**Exercise goal**
Output the data exactly, with every line intact.

——

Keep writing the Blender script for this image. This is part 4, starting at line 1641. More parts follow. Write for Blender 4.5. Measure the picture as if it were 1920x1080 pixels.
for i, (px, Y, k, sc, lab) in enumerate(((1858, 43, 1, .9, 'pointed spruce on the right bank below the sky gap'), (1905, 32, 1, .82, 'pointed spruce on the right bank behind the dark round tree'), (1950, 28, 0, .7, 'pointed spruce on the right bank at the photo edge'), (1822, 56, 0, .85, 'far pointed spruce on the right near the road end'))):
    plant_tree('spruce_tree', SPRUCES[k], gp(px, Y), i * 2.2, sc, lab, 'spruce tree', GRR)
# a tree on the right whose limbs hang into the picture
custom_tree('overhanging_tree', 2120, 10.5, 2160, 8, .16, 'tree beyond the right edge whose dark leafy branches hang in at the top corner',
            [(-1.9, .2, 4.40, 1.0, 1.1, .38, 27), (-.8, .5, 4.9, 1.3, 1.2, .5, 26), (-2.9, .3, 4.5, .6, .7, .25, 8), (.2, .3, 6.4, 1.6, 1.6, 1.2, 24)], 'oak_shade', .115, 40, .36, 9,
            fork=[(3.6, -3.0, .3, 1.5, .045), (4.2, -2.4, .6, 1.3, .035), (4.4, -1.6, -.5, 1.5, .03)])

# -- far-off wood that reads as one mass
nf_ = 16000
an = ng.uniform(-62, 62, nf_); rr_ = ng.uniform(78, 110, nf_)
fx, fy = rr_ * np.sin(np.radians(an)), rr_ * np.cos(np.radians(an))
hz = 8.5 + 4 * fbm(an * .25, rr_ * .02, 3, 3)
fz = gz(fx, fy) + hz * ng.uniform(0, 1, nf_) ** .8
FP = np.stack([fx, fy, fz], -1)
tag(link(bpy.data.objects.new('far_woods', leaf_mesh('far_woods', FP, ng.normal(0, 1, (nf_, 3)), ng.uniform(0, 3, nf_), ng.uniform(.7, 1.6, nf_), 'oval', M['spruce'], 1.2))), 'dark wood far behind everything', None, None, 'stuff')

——

**Task answer**
Keep writing the Blender script for this image. This is part 4, starting at line 1641. More parts follow. Write for Blender 4.5. Measure the picture as if it were 1920x1080 pixels.
for i, (px, Y, k, sc, lab) in enumerate(((1858, 43, 1, .9, 'pointed spruce on the right bank below the sky gap'), (1905, 32, 1, .82, 'pointed spruce on the right bank behind the dark round tree'), (1950, 28, 0, .7, 'pointed spruce on the right bank at the photo edge'), (1822, 56, 0, .85, 'far pointed spruce on the right near the road end'))):
    plant_tree('spruce_tree', SPRUCES[k], gp(px, Y), i * 2.2, sc, lab, 'spruce tree', GRR)
# a tree on the right whose limbs hang into the picture
custom_tree('overhanging_tree', 2120, 10.5, 2160, 8, .16, 'tree beyond the right edge whose dark leafy branches hang in at the top corner',
            [(-1.9, .2, 4.40, 1.0, 1.1, .38, 27), (-.8, .5, 4.9, 1.3, 1.2, .5, 26), (-2.9, .3, 4.5, .6, .7, .25, 8), (.2, .3, 6.4, 1.6, 1.6, 1.2, 24)], 'oak_shade', .115, 40, .36, 9,
            fork=[(3.6, -3.0, .3, 1.5, .045), (4.2, -2.4, .6, 1.3, .035), (4.4, -1.6, -.5, 1.5, .03)])

# -- far-off wood that reads as one mass
nf_ = 16000
an = ng.uniform(-62, 62, nf_); rr_ = ng.uniform(78, 110, nf_)
fx, fy = rr_ * np.sin(np.radians(an)), rr_ * np.cos(np.radians(an))
hz = 8.5 + 4 * fbm(an * .25, rr_ * .02, 3, 3)
fz = gz(fx, fy) + hz * ng.uniform(0, 1, nf_) ** .8
FP = np.stack([fx, fy, fz], -1)
tag(link(bpy.data.objects.new('far_woods', leaf_mesh('far_woods', FP, ng.normal(0, 1, (nf_, 3)), ng.uniform(0, 3, nf_), ng.uniform(.7, 1.6, nf_), 'oval', M['spruce'], 1.2))), 'dark wood far behind everything', None, None, 'stuff')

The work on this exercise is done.